"Welcome to Chippendales"'s Otis Character Was Inspired by Real Chippendales Dancers

"Welcome to Chippendales"'s Otis Character Was Inspired by Real Chippendales Dancers

In the first four episodes of “Welcome to Chippendales,” the titular club, owned by Steve Banerjee (Kumail Nanjiani), only has one Black dancer: Otis, played by Quentin Plair. The show depicts him dealing with racism from customers and Steve himself, all while trying to make a living in 1980s Los Angeles. His issues working at Chippendales come to a head in episode three, which premiered on Nov. 29 on Hulu.

Ahead, we break down the character and the true stories that inspired him.

Was Otis the Chippendales Dancer a Real Person?

It doesn’t appear that there was a real Chippendales dancer named Otis.

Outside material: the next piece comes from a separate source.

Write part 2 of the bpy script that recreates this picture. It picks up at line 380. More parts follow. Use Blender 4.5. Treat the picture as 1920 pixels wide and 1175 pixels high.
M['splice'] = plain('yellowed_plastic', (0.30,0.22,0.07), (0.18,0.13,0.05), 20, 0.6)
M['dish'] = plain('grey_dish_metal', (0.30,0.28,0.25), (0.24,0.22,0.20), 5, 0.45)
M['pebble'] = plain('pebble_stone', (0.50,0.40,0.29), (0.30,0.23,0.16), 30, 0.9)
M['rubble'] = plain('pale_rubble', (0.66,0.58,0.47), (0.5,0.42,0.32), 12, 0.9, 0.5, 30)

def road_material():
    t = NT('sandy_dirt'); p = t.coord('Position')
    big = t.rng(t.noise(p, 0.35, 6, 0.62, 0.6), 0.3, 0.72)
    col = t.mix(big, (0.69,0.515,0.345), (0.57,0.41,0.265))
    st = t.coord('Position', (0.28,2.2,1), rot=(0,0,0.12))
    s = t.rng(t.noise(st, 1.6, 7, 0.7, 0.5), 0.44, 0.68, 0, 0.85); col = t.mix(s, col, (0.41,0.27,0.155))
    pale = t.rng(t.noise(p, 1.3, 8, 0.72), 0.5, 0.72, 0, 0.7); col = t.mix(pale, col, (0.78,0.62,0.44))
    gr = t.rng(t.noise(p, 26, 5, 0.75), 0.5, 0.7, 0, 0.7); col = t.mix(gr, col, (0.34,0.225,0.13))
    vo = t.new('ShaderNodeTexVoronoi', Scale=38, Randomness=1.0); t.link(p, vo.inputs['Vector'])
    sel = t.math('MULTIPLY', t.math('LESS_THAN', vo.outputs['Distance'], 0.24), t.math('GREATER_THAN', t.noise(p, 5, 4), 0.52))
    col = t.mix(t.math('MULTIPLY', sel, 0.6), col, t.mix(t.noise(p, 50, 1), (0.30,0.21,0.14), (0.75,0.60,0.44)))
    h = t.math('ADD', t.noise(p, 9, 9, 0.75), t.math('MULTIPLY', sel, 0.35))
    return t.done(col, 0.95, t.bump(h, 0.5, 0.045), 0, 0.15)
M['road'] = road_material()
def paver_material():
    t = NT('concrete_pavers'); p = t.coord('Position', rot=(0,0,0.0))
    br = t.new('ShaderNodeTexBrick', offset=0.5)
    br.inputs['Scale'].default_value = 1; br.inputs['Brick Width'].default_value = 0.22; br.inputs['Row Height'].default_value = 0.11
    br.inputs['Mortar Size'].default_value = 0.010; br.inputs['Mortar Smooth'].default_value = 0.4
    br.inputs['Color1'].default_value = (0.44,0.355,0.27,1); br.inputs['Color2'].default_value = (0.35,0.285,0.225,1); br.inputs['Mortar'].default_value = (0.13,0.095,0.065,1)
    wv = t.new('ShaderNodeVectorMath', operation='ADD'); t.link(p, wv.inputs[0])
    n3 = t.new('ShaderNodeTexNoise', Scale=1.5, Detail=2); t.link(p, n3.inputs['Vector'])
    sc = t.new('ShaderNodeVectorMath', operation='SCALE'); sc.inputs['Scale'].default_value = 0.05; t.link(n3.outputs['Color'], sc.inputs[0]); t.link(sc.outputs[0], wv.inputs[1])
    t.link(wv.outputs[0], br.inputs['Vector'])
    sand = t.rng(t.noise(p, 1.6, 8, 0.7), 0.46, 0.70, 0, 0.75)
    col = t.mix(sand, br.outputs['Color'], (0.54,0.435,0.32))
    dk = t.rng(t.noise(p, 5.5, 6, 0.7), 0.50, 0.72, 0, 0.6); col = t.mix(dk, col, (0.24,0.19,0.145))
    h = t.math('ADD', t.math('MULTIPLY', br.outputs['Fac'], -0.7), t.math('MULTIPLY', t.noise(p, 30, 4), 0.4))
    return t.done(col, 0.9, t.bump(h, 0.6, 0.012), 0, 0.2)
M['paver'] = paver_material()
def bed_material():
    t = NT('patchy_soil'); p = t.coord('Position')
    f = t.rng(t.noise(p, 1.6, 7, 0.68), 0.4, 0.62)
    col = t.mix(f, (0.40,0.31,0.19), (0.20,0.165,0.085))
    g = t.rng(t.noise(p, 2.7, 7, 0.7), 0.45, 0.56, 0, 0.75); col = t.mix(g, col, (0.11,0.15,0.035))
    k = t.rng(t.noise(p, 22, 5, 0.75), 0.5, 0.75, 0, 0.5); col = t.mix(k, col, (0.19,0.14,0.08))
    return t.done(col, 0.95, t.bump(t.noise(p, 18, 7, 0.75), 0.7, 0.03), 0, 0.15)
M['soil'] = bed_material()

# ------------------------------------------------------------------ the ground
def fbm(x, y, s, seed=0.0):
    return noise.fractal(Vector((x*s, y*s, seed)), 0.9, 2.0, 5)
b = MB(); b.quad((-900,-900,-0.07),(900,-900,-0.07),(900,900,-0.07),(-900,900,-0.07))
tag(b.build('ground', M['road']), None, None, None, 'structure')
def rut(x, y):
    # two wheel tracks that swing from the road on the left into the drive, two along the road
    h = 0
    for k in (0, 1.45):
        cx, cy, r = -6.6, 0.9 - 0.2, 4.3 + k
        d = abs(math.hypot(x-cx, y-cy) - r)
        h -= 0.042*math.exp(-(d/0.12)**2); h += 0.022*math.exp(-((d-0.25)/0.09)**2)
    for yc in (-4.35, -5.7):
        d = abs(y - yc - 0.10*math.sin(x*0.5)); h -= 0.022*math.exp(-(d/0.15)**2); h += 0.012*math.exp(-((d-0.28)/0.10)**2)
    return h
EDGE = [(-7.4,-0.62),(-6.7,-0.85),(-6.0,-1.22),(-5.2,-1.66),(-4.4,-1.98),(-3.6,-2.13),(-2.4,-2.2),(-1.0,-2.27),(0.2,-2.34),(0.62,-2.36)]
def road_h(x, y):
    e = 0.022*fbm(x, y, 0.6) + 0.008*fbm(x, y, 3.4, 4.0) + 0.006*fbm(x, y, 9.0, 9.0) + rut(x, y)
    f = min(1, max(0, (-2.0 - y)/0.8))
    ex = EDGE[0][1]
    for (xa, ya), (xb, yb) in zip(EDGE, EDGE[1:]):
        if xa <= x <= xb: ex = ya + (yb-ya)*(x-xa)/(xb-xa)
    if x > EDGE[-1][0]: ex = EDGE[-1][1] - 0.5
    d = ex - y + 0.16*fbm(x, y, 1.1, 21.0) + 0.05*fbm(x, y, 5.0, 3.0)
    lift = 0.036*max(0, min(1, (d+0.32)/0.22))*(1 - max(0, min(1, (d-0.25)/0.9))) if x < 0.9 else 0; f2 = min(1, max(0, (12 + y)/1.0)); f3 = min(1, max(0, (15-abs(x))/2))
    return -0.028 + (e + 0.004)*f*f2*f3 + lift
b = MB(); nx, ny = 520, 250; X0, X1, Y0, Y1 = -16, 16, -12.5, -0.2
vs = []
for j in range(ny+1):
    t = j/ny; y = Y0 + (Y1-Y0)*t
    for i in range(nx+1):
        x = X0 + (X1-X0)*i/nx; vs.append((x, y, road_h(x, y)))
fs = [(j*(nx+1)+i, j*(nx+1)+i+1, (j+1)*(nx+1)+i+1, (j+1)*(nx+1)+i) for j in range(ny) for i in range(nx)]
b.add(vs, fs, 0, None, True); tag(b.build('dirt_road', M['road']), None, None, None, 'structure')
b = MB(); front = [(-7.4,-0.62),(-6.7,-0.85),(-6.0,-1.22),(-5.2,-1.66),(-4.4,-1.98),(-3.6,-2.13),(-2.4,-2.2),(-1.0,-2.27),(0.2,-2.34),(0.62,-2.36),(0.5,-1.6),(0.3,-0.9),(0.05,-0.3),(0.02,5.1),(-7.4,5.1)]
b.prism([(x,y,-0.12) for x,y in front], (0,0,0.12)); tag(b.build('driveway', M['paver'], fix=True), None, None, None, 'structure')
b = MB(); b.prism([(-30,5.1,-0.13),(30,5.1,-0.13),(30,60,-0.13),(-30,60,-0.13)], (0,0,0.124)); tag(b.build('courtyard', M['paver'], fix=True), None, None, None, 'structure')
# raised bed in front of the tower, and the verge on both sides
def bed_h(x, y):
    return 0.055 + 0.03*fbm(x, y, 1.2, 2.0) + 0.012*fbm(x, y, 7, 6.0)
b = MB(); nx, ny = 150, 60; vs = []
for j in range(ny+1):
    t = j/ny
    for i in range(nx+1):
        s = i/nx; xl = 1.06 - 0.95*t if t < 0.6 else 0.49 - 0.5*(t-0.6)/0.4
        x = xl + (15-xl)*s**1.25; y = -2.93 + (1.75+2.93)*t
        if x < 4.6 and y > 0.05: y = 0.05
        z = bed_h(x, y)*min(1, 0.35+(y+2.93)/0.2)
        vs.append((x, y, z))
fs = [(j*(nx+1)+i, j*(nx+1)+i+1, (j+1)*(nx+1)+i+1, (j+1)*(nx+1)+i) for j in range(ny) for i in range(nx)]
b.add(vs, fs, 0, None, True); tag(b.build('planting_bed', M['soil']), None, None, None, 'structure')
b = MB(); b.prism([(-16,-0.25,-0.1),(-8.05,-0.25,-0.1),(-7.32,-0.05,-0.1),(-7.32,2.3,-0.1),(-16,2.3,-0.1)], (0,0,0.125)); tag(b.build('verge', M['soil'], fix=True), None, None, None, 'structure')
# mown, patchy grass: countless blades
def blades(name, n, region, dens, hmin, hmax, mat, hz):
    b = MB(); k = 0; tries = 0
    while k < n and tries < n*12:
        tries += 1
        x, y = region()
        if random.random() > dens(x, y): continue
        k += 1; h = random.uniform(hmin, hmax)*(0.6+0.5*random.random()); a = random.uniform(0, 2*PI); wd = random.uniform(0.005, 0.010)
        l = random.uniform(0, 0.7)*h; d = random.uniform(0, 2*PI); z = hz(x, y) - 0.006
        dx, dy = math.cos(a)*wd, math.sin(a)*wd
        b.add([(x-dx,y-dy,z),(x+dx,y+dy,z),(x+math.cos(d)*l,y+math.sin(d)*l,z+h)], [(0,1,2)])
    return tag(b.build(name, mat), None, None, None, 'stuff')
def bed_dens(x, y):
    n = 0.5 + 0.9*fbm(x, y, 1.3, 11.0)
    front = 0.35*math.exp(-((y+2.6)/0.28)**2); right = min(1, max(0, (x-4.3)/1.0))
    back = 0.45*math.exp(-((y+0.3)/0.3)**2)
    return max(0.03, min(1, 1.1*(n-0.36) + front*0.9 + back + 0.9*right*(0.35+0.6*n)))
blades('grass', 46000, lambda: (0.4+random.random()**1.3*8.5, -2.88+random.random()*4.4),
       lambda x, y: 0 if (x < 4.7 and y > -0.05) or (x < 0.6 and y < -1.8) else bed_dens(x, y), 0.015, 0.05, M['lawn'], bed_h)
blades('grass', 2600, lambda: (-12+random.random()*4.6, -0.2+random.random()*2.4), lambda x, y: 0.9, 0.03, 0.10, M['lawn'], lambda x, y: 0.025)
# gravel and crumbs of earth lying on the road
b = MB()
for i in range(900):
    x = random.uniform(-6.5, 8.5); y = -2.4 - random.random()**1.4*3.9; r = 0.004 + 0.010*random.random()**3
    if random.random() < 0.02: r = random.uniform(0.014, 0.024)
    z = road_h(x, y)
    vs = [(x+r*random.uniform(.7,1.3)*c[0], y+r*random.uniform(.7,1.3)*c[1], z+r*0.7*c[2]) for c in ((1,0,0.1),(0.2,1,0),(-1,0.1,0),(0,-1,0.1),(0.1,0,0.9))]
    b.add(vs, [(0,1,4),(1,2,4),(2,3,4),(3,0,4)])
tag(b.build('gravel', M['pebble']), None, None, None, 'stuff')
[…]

Instead, the character’s story in “Welcome to Chippendales” seems to be based on the stories of real Chippendales dancers, especially one in particular: Hodari Sababu — who, according to him, was the only Black dancer at Chippendales.

In March 2021, Sababu spoke to Pineapple Street’s “Welcome to Your Fantasy” podcast about his experiences at the club, where he also answered phones and filed paperwork. Sababu was a dancer in the mid-’80s, and, like the fictional Otis, he spent time in Steve’s office learning how to run a business. “I had been to college and all that, and I had other aspirations,” Sababu explained on the podcast. “You know, I used to go [to Steve’s office] during the day, just to hang out because I had nothing else to do. And you know, we would talk, and he liked me. So he said, ‘Look, well, just kinda hang out, and I’ll show you how to negotiate deals. I’ll show you the business side.'”

In real life, Sababu took the lessons he learned from Steve and applied them to opening an all-Black strip club called “Lady Killers,” but before then, like Otis, he also dealt with racism. “It was a point of contention because Banerjee felt that he didn’t want more than one Black guy in the club,” Sababu shared on the “Welcome to Your Fantasy” podcast. He said Steve told him he wanted a “classy” club that catered to white women, so they couldn’t have more than one Black employee. Subabu also noted that white women would pay him to have sex with them after the show.

Additionally, Subabu said he was excluded from Chippendales’ famous calendars. “I couldn’t get in the calendar. The Chippendales calendar, which was the hugest calendar in the world. His, Steve’s thinking was, ‘Well, I can’t sell calendars down South if for 30 days they got some Black guy up on the walls. Some white woman has some Black guy on the wall. I can’t put Black guys in my calendar,'” he explained. “I did everything else. I did greeting cards, I did the air fresheners, I did that. But I couldn’t do the calendar.”

Sababu’s other real-life events also resemble Otis’s story in “Welcome to Chippendales.” On the podcast, Sababu recalled a time when Steve called a local church to warn them about Chippendales so they would come picket outside, drumming up press for the club. That moment is dramatized in the series with Otis watching.

“Welcome to Chippendales” releases new episodes on Tuesdays on Hulu.